Our Rare Books, Our SMC: An Exhibit of Items Held at Saint Mary's College

The Autographs of Saint Mary's: Nathaniel Hawthorne



Nathaniel Hawthorne was born in 1804 in Salem, Massachusetts. He had ancestry back to the colonial period in America, and this ancestry was a major influence on his work. He went to Bowdoin college where he studied literature and was able to meet his other New England contemporaries at the time. Hawthorne was a part of the Dark Romanticism movement and was influential in the gothic literary movement. He also was a part of Transcendentalism in America, and he even started a commune about his experimental way of living. Transcendentalism was the movement that believed that everyone has good in them inherently. But as Hawthorne grew older, he separated himself away from this movement. Yet, his work often reflects the ideas about morality and righteousness felt by other authors in the Transcendentalist movement. Hawthorne’s books often discussed moral questions and guilt. He liked to look at how guilt doesn’t just affect one person but can affect a whole community. His most famous book, The Scarlet Letter, addresses these questions directly. It was one of the first mass produced novels in America and was a bestseller. His other major novels are Twice-Told Tales, The House of Seven Gables, and the Blithedale Romance.  

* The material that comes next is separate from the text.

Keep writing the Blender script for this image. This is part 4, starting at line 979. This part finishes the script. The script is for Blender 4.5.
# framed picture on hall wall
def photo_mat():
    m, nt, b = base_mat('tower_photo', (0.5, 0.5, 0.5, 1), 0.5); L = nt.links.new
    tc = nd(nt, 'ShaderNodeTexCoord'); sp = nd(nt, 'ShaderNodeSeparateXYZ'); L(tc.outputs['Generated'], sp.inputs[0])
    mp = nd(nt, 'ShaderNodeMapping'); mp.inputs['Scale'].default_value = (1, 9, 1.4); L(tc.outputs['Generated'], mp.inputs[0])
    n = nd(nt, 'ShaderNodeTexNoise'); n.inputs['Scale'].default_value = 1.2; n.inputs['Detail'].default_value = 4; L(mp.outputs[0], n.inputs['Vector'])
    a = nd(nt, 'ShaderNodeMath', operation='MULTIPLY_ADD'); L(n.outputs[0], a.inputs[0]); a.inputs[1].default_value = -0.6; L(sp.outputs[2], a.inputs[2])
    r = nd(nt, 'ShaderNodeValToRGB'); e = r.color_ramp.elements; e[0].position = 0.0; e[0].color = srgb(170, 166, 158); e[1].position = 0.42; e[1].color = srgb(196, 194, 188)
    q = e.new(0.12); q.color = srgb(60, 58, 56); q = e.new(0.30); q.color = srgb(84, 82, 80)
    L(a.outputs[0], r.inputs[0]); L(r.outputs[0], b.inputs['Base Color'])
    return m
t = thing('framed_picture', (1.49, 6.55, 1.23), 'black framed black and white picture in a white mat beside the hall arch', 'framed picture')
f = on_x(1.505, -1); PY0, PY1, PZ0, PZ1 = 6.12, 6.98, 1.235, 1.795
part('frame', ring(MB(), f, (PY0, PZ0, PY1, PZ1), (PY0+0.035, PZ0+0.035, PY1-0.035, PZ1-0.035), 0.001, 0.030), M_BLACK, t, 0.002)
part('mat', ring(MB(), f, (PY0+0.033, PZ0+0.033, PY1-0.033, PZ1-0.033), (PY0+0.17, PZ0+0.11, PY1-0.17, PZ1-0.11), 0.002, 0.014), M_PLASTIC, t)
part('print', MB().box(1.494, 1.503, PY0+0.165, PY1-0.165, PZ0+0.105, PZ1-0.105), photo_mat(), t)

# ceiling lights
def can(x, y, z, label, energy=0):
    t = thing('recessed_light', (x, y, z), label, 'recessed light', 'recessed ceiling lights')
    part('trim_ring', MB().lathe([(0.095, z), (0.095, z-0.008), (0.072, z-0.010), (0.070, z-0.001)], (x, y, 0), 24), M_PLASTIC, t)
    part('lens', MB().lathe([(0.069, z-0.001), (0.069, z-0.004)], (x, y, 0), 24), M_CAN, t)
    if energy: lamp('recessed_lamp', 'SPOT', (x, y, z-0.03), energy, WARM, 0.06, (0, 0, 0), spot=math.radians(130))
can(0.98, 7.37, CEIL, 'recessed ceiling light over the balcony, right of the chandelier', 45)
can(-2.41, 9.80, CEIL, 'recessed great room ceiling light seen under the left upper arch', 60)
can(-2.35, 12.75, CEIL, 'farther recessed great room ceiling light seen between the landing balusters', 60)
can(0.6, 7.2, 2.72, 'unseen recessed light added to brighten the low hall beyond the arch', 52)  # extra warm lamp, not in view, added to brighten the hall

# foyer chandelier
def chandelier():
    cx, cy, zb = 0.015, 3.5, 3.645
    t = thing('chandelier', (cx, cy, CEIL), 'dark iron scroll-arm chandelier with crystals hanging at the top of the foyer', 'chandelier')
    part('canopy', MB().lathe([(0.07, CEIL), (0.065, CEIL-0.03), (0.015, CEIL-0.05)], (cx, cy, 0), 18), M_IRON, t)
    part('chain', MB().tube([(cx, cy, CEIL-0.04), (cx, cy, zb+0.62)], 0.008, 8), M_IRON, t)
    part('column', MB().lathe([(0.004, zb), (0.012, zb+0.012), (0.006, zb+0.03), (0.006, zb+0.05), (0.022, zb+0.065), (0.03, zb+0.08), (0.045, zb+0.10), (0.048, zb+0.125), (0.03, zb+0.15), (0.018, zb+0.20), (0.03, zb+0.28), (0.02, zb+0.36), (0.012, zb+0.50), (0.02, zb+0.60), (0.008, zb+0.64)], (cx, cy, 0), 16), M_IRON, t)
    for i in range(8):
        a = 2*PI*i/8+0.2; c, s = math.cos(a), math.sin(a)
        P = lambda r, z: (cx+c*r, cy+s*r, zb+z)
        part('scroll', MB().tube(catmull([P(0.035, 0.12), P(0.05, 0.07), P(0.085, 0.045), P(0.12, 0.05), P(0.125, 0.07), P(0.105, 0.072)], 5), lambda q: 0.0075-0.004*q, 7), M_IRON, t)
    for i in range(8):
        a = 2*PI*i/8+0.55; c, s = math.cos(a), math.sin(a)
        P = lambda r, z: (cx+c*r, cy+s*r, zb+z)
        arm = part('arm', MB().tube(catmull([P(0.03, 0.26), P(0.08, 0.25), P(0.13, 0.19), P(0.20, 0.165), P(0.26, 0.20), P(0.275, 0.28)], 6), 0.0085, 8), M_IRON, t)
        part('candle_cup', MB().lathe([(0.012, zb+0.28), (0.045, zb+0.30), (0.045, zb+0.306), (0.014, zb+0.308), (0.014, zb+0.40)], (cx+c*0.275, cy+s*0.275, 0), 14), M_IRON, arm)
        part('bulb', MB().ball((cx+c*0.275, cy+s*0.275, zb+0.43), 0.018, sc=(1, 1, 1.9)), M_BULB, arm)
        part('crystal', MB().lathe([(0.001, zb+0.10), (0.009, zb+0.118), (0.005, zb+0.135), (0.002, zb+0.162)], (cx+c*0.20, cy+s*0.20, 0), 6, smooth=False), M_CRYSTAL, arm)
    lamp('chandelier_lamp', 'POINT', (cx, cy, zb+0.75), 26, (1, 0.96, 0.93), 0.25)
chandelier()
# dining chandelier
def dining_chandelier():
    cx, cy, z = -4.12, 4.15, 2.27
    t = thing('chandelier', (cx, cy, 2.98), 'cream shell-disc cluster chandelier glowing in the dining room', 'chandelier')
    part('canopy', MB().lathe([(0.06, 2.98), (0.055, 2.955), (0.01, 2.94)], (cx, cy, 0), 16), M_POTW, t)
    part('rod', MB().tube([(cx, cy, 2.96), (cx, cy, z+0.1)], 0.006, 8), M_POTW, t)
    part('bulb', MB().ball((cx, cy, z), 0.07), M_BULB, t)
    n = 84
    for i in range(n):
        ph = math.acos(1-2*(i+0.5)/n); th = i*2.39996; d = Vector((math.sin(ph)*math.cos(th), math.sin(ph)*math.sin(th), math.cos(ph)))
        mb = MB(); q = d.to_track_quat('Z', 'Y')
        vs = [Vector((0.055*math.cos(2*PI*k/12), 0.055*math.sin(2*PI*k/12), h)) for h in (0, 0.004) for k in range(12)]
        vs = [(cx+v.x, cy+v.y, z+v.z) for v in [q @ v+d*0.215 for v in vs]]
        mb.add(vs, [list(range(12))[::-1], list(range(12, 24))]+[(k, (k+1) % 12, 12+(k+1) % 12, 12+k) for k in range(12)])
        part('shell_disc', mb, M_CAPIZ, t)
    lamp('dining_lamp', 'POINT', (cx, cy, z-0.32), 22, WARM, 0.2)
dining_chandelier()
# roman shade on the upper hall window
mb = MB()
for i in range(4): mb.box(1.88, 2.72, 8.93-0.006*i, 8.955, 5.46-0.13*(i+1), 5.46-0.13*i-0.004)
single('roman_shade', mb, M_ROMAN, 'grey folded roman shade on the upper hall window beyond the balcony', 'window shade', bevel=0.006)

Twice-Told Tales is a collection of short stories written by Nathaniel Hawthorne. It originally started off as 18 stories but 24 more stories were added to it in a later edition. The stories in Twice-Told Tales talk about Colonial America, and his curiosity in moral inquiries, but also have a gothic twist to them. Our copy of Twice-Told Tales was published in 1900.  It contains an added page that has an attached ship’s log with Nathaniel Hawthorne’s signature. And it’s not a traditional autograph but it is unique. This autograph adds another level where you have to unfurl the ship’s log to see the autograph, essentially putting yourself in Hawthorne’s space looking over the log to sign it. A signed ship’s log with Nathaniel Hawthorne’s signature would be a very rare item and it is unique that the original owner kept it in one of his own books.